The Pacific Islands Forum has often been dismissed as an irrelevance, partly because of the insignificance of the region globally and partly because of the ineffectiveness of many of its endeavours. No more. The presence of United States Secretary of State Hillary Clinton at this year's gathering in the Cook Islands confirms that the forum is more important now than in its previous four decades of existence.

And that it could be even more significant as a vehicle for orchestrating and overseeing the development and security of the region.

The reason for this has, of course, far more to do with China's increasing role in the Pacific than the nations of Oceania themselves. This intrusion occurred while the US was heavily involved elsewhere. Mrs Clinton's participation in post-forum talks this weekend is an indication not only of American nervousness about China but its determination to re-engage with the region.

On the one hand, this bodes well for development in an area that, according to Oxfam, is the furthest of any from the internationally agreed poverty reduction targets under the Millennium Development Goals. But it also creates potential for the Pacific to be the stage for confrontation between the US and China.


In that context, Prime Minister John Key's calls for Beijing to work more closely with countries such as New Zealand over its aid programme in the Pacific make eminent sense.

If there has been a reason for discomfort about China's presence, it is that its aid has been delivered without consultation with New Zealand and Australia, which have historically and economically played the leading role in Oceania. Often, that aid has not met the needs of small island nations, and has been a potential catalyst for corruption. Obvious examples are the sports stadiums that were built in Samoa and Papua New Guinea. The emphasis should be on addressing poor health, education shortcomings and a lack of opportunities for youth, and the promotion of economic independence.

Here New Zealand's expertise could be useful to China. A closer aid relationship would ensure that programmes were delivered constructively. An ill-directed influx of money can do far more harm to fragile economies than good. Better aid outcomes would enhance China's standing. More importantly, a joint approach would help to defuse the potential for confrontation. This country's burgeoning relationship with Beijing also demands that it continues its dialogue with China, as well as with other influential players.

The Pacific Islands Forum can be pivotal in engendering a climate of co-operation. The US and China have already held several rounds of talks under the Consultation on the Asia-Pacific umbrella.
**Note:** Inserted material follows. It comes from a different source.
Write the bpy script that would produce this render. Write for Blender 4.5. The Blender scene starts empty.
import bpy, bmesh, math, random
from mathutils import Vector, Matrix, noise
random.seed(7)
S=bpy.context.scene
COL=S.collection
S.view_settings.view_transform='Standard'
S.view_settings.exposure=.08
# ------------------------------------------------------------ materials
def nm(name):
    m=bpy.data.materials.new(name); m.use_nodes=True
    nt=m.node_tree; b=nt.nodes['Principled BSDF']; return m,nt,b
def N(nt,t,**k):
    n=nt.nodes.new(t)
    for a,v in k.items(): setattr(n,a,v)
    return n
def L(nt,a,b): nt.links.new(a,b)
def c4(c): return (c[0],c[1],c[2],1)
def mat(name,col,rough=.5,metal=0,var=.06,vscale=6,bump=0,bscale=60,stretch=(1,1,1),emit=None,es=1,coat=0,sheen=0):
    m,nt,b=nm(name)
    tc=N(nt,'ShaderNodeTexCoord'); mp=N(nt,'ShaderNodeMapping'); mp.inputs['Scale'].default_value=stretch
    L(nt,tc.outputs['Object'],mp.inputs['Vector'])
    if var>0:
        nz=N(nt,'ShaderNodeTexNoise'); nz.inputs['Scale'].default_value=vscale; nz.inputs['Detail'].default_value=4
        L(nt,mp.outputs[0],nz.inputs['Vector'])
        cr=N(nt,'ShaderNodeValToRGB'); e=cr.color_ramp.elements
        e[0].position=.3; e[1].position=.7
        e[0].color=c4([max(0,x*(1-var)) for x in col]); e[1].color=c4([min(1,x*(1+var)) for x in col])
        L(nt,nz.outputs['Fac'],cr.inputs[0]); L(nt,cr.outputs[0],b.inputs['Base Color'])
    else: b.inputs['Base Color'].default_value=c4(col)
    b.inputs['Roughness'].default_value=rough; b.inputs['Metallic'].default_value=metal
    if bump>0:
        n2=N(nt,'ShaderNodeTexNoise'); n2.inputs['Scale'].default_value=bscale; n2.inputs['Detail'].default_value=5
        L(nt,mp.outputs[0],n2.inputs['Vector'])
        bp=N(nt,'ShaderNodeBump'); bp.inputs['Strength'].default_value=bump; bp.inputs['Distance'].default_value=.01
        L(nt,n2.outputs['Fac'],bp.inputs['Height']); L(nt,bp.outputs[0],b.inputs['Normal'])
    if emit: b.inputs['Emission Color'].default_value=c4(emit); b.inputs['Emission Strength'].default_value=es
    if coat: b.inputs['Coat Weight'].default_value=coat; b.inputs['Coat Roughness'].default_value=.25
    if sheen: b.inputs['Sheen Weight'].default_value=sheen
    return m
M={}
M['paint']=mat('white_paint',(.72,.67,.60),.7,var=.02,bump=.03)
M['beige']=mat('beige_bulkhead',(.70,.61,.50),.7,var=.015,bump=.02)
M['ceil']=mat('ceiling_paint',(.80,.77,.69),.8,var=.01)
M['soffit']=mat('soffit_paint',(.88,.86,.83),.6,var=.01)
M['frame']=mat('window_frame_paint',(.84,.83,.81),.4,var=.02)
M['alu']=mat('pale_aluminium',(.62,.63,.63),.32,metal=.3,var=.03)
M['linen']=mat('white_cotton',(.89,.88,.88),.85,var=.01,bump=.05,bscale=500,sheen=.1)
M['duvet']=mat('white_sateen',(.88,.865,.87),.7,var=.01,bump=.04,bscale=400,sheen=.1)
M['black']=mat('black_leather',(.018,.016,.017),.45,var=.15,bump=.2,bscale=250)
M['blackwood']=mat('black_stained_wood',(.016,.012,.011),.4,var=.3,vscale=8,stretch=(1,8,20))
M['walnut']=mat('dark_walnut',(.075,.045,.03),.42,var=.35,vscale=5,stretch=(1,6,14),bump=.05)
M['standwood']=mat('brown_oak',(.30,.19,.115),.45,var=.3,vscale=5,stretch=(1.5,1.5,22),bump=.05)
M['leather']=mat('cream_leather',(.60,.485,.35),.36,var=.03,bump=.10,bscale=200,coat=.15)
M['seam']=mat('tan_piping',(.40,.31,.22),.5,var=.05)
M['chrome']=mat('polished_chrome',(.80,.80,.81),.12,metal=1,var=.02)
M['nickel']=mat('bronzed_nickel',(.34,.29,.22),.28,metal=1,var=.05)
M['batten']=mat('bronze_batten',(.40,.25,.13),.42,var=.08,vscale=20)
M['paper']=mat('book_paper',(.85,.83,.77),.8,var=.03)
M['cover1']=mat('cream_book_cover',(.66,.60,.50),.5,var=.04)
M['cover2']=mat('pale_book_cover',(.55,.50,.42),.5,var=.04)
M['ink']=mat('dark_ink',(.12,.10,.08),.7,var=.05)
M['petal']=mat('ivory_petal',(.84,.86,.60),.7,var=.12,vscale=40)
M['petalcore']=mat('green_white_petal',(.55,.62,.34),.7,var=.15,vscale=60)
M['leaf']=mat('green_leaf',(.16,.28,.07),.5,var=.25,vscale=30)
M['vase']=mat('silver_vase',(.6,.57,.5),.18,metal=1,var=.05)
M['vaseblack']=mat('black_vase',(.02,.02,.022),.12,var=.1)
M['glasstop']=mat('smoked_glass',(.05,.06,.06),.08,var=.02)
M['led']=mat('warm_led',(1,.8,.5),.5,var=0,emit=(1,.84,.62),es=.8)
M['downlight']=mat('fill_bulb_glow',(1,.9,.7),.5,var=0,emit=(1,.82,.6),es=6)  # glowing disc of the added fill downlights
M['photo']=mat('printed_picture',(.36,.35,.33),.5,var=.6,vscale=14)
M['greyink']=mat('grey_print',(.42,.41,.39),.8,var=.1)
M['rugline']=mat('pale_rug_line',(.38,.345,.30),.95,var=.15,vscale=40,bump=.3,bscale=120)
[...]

But the presence of Mrs Clinton in the Cooks underlines the forum's importance as a regional political structure. Meetings outside the often bland official agenda among the so-called dialogue partners and with forum members can be the main stage for advancing development initiatives.

As the Foreign Minister, Murray McCully, has noted, China is doing no more in the Pacific than it is doing elsewhere. Its presence provides a level of engagement and influence designed to secure access to resources on a scale that will meet its future needs. It has been aided in this by America's absence and the West's shunning of the military regime in Fiji. It is now one of the region's three top aid donors.

That should be a major plus for the nations of the Pacific, and particularly those with ailing economies. So far, most have successfully juggled their arrangements with China and the US. They have avoided being cast in one camp or the other. The Pacific Islands Forum can be a key agent in ensuring this continues and that co-operation continues to be the order of the day.